Stated task
Take the lines from the head of the listing through the one bearing "bg.inputs[0].default_value = (.93, .97, 1, 1);" and copy them exactly, leaving every picture out.

═════ Data section

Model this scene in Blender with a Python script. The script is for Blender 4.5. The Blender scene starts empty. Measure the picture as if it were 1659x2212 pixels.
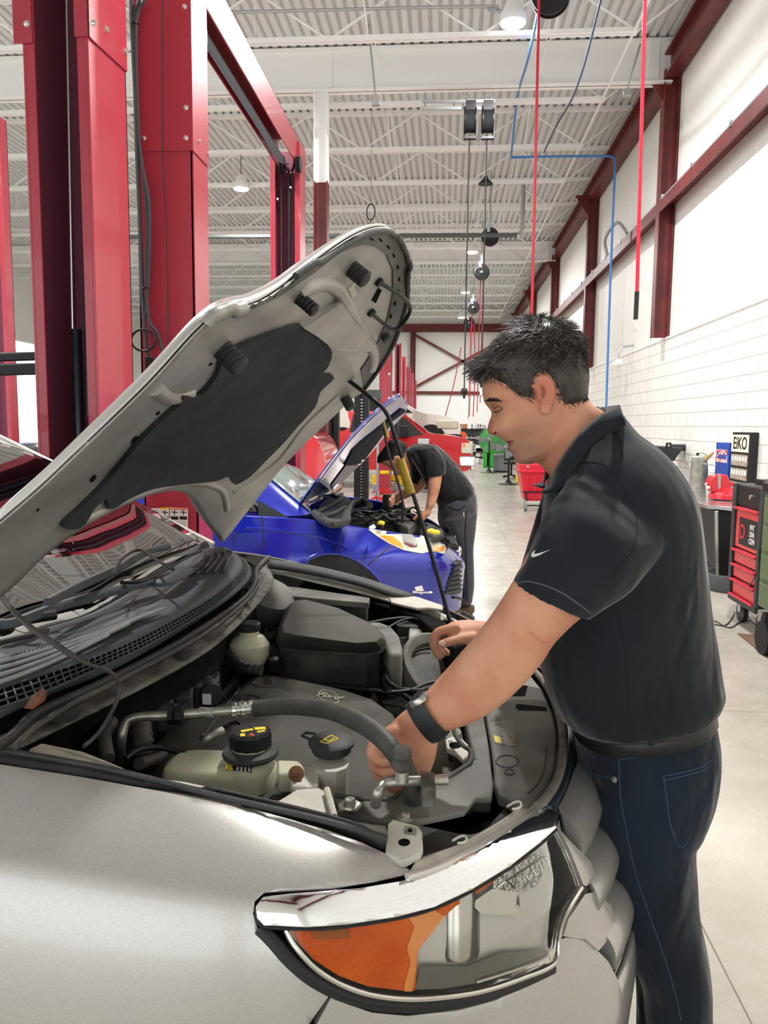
import bpy, bmesh, math, random
from mathutils import Vector, Matrix, noise
from mathutils.bvhtree import BVHTree
from mathutils.geometry import delaunay_2d_cdt
R = math.radians
random.seed(7)
SC = bpy.context.scene
COL = SC.collection

# ------------------------------------------------------------------ camera
F, CX, CY, EYE = 1700.0, 829.5, 1106.0, 1.6
_dy = Vector(((968-CX)/F, -(920-CY)/F, -1)).normalized()
_b, _a, _c = (682-CX)/F, (968-CX)/F, -(920-CY)/F
_dd = -(1+_a*_b)/_c
_dn = Vector((_b, _dd, -1)).normalized()
_up = -_dn
_x = _dy.cross(_up)
MW = Matrix((_x, _dy, _up))            # camera space -> world
cam = bpy.data.cameras.new('camera')
camo = bpy.data.objects.new('camera', cam)
COL.objects.link(camo)
camo.matrix_world = Matrix.Translation((0, 0, EYE)) @ MW.to_4x4()
cam.sensor_fit = 'HORIZONTAL'; cam.sensor_width = 36; cam.lens = F/1659*36
cam.clip_start = .02; cam.clip_end = 400
SC.camera = camo
O0 = Vector((0, 0, EYE))

# ------------------------------------------------------------------ world, exposure
SC.view_settings.view_transform = 'Standard'
SC.view_settings.look = 'None'
SC.view_settings.exposure = 0.3
SC.view_settings.gamma = 1
SC.view_settings.use_curve_mapping = False
w = bpy.data.worlds.new('sky'); SC.world = w; w.use_nodes = True
wn = w.node_tree.nodes; wl = w.node_tree.links
bg = wn['Background']
bg.inputs[0].default_value = (.93, .97, 1, 1); bg.inputs[1].default_value = 2.2

# ------------------------------------------------------------------ helpers
def ray(px, py):
    return MW @ Vector(((px-CX)/F, -(py-CY)/F, -1))
def at(px, py, z=None, y=None, x=None):
    r = ray(px, py)
    if z is not None: t = (z-EYE)/r.z
    elif y is not None: t = y/r.y
    else: t = x/r.x
    return O0 + r*t
def px_of(p):
    q = MW.transposed() @ (Vector(p)-O0)
    return CX+F*q.x/-q.z, CY-F*q.y/-q.z

def lin(c):
    return c/12.92 if c <= .04045 else ((c+.055)/1.055)**2.4
def rgb(h):
    if isinstance(h, str):
        return tuple(lin(int(h[i:i+2], 16)/255) for i in (0, 2, 4))+(1,)
    return tuple(h)+(1,)

def mat(name, col, rough=.5, metal=0, bump=0, bscale=50, col2=None, cscale=6, mix=(.4, .65), coat=0, emit=None, es=1, trans=0, ior=1.45, alpha=1, spec=.5, sheen=0, stretch=None, detail=4):
    m = bpy.data.materials.new(name); m.use_nodes = True
    n = m.node_tree.nodes; l = m.node_tree.links; b = n['Principled BSDF']
    b.inputs['Base Color'].default_value = rgb(col); b.inputs['Roughness'].default_value = rough
    b.inputs['Metallic'].default_value = metal; b.inputs['IOR'].default_value = ior
    b.inputs['Specular IOR Level'].default_value = spec
    b.inputs['Coat Weight'].default_value = coat; b.inputs['Coat Roughness'].default_value = .05
    b.inputs['Transmission Weight'].default_value = trans; b.inputs['Alpha'].default_value = alpha
    if sheen: b.inputs['Sheen Weight'].default_value = sheen; b.inputs['Sheen Roughness'].default_value = .4
    if emit: b.inputs['Emission Color'].default_value = rgb(emit); b.inputs['Emission Strength'].default_value = es
    tc = n.new('ShaderNodeTexCoord'); src = tc.outputs['Object']
    if stretch:
        mp = n.new('ShaderNodeMapping'); mp.inputs['Scale'].default_value = stretch; l.new(src, mp.inputs[0]); src = mp.outputs[0]
    if col2 is not None:
        t = n.new('ShaderNodeTexNoise'); t.inputs['Scale'].default_value = cscale; t.inputs['Detail'].default_value = detail
        l.new(src, t.inputs['Vector'])
        r = n.new('ShaderNodeValToRGB'); r.color_ramp.elements[0].position = mix[0]; r.color_ramp.elements[1].position = mix[1]
        r.color_ramp.elements[0].color = rgb(col); r.color_ramp.elements[1].color = rgb(col2)
        l.new(t.outputs['Fac'], r.inputs[0]); l.new(r.outputs[0], b.inputs['Base Color'])
    if bump:
        t = n.new('ShaderNodeTexNoise'); t.inputs['Scale'].default_value = bscale; t.inputs['Detail'].default_value = 3
        l.new(src, t.inputs['Vector'])
        k = n.new('ShaderNodeBump'); k.inputs['Strength'].default_value = bump; k.inputs['Distance'].default_value = .01
        l.new(t.outputs['Fac'], k.inputs['Height']); l.new(k.outputs[0], b.inputs['Normal'])
    return m

def tag(o, label=None, cat=None, group=None, kind=None):
    if label: o['label'] = label
    if cat: o['category'] = cat
    if group: o['group'] = group
    if kind: o['kind'] = kind
    return o
def empty(name, loc, label=None, cat=None, group=None, kind=None):
    o = bpy.data.objects.new(name, None); COL.objects.link(o); o.location = loc; o.empty_display_size = .05
    return tag(o, label, cat, group, kind)
def put(o, parent):
    if parent is not None:
        inv = Matrix.Identity(4); p = parent
        chain = []
        while p: chain.append(p); p = p.parent
        for q in reversed(chain):
            inv = inv @ q.matrix_parent_inverse @ Matrix.LocRotScale(q.location, q.rotation_euler, q.scale)
        o.parent = parent; o.matrix_parent_inverse = inv.inverted()
    return o

class MB:
    def __init__(s): s.v = []; s.f = []; s.m = []; s.cur = 0
    def add(s, vs, fs):
        k = len(s.v); s.v += [Vector(v) for v in vs]
        for f in fs: s.f.append([i+k for i in f]); s.m.append(s.cur)
        return s
    def box(s, a, b, M=None):
        (x0, y0, z0), (x1, y1, z1) = a, b
        vs = [Vector((x, y, z)) for z in (z0, z1) for y in (y0, y1) for x in (x0, x1)]
        if M: vs = [M @ v for v in vs]
        return s.add(vs, [(0, 2, 3, 1), (4, 5, 7, 6), (0, 1, 5, 4), (2, 6, 7, 3), (0, 4, 6, 2), (1, 3, 7, 5)])
    def beam(s, p, q, w, h=None, up=(0, 0, 1), ext=0):
        p, q = Vector(p), Vector(q); d = (q-p).normalized(); h = h or w
        up = Vector(up)
        if abs(d.dot(up)) > .98: up = Vector((0, 1, 0)) if abs(d.y) < .9 else Vector((1, 0, 0))
        a = d.cross(up).normalized(); c = a.cross(d)
        p = p-d*ext; q = q+d*ext
        vs = [e+a*i*w/2+c*j*h/2 for e in (p, q) for i, j in ((-1, -1), (1, -1), (1, 1), (-1, 1))]
        return s.add(vs, [(0, 1, 2, 3), (7, 6, 5, 4), (0, 4, 5, 1), (1, 5, 6, 2), (2, 6, 7, 3), (3, 7, 4, 0)])
    def loft(s, rings, caps=True, closed=True):
        n = len(rings[0]); k = len(s.v); s.v += [Vector(p) for r in rings for p in r]
        for i in range(len(rings)-1):
            for j in range(n if closed else n-1):
                a = k+i*n+j; b2 = k+i*n+(j+1) % n
                s.f.append([a, b2, b2+n, a+n]); s.m.append(s.cur)
        if caps and closed:
            s.f.append([k+j for j in range(n)][::-1]); s.m.append(s.cur)
            s.f.append([k+(len(rings)-1)*n+j for j in range(n)]); s.m.append(s.cur)
        return s
    def tube(s, pts, r, n=10, caps=True):
        pts = [Vector(p) for p in pts]; rr = r if isinstance(r, (list, tuple)) else [r]*len(pts)
        rings = []; a = None
        for i, p in enumerate(pts):
            d = (pts[min(i+1, len(pts)-1)]-pts[max(i-1, 0)]).normalized()
            if a is None: a = d.orthogonal().normalized()
            a = (a-d*a.dot(d)); a = a.normalized() if a.length > 1e-6 else d.orthogonal().normalized()
            b2 = d.cross(a)
            rings.append([p+(a*math.cos(t)+b2*math.sin(t))*rr[i] for t in [2*math.pi*j/n for j in range(n)]])
        return s.loft(rings, caps)
    def lathe(s, base, prof, axis=(0, 0, 1), n=24, caps=True, sq=None):
        ax = Vector(axis).normalized(); a = ax.orthogonal().normalized(); c = ax.cross(a); base = Vector(base)
        return s.loft([[base+ax*h+(a*math.cos(t)+c*math.sin(t))*max(r, 1e-4) for t in [2*math.pi*j/n for j in range(n)]] for r, h in prof], caps)
    def prism(s, poly, d, hole=None):
        poly = [Vector(p) for p in poly]; d = Vector(d); n = len(poly)
        s.add(poly+[p+d for p in poly], [list(range(n))[::-1], [i+n for i in range(n)]]+[(i, (i+1) % n, (i+1) % n+n, i+n) for i in range(n)])
        return s
    def ball(s, c, r, n=12, m=8, sc=(1, 1, 1)):
        c = Vector(c)
        return s.loft([[c+Vector((math.cos(t)*math.sin(p)*r*sc[0], math.sin(t)*math.sin(p)*r*sc[1], -math.cos(p)*r*sc[2])) for t in [2*math.pi*j/n for j in range(n)]] for p in [.02+(math.pi-.04)*i/m for i in range(m+1)]])
    def grid(s, rows):
        return s.loft(rows, False, False)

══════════

Output for this task
Model this scene in Blender with a Python script. The script is for Blender 4.5. The Blender scene starts empty. Measure the picture as if it were 1659x2212 pixels.
import bpy, bmesh, math, random
from mathutils import Vector, Matrix, noise
from mathutils.bvhtree import BVHTree
from mathutils.geometry import delaunay_2d_cdt
R = math.radians
random.seed(7)
SC = bpy.context.scene
COL = SC.collection

# ------------------------------------------------------------------ camera
F, CX, CY, EYE = 1700.0, 829.5, 1106.0, 1.6
_dy = Vector(((968-CX)/F, -(920-CY)/F, -1)).normalized()
_b, _a, _c = (682-CX)/F, (968-CX)/F, -(920-CY)/F
_dd = -(1+_a*_b)/_c
_dn = Vector((_b, _dd, -1)).normalized()
_up = -_dn
_x = _dy.cross(_up)
MW = Matrix((_x, _dy, _up))            # camera space -> world
cam = bpy.data.cameras.new('camera')
camo = bpy.data.objects.new('camera', cam)
COL.objects.link(camo)
camo.matrix_world = Matrix.Translation((0, 0, EYE)) @ MW.to_4x4()
cam.sensor_fit = 'HORIZONTAL'; cam.sensor_width = 36; cam.lens = F/1659*36
cam.clip_start = .02; cam.clip_end = 400
SC.camera = camo
O0 = Vector((0, 0, EYE))

# ------------------------------------------------------------------ world, exposure
SC.view_settings.view_transform = 'Standard'
SC.view_settings.look = 'None'
SC.view_settings.exposure = 0.3
SC.view_settings.gamma = 1
SC.view_settings.use_curve_mapping = False
w = bpy.data.worlds.new('sky'); SC.world = w; w.use_nodes = True
wn = w.node_tree.nodes; wl = w.node_tree.links
bg = wn['Background']
bg.inputs[0].default_value = (.93, .97, 1, 1); bg.inputs[1].default_value = 2.2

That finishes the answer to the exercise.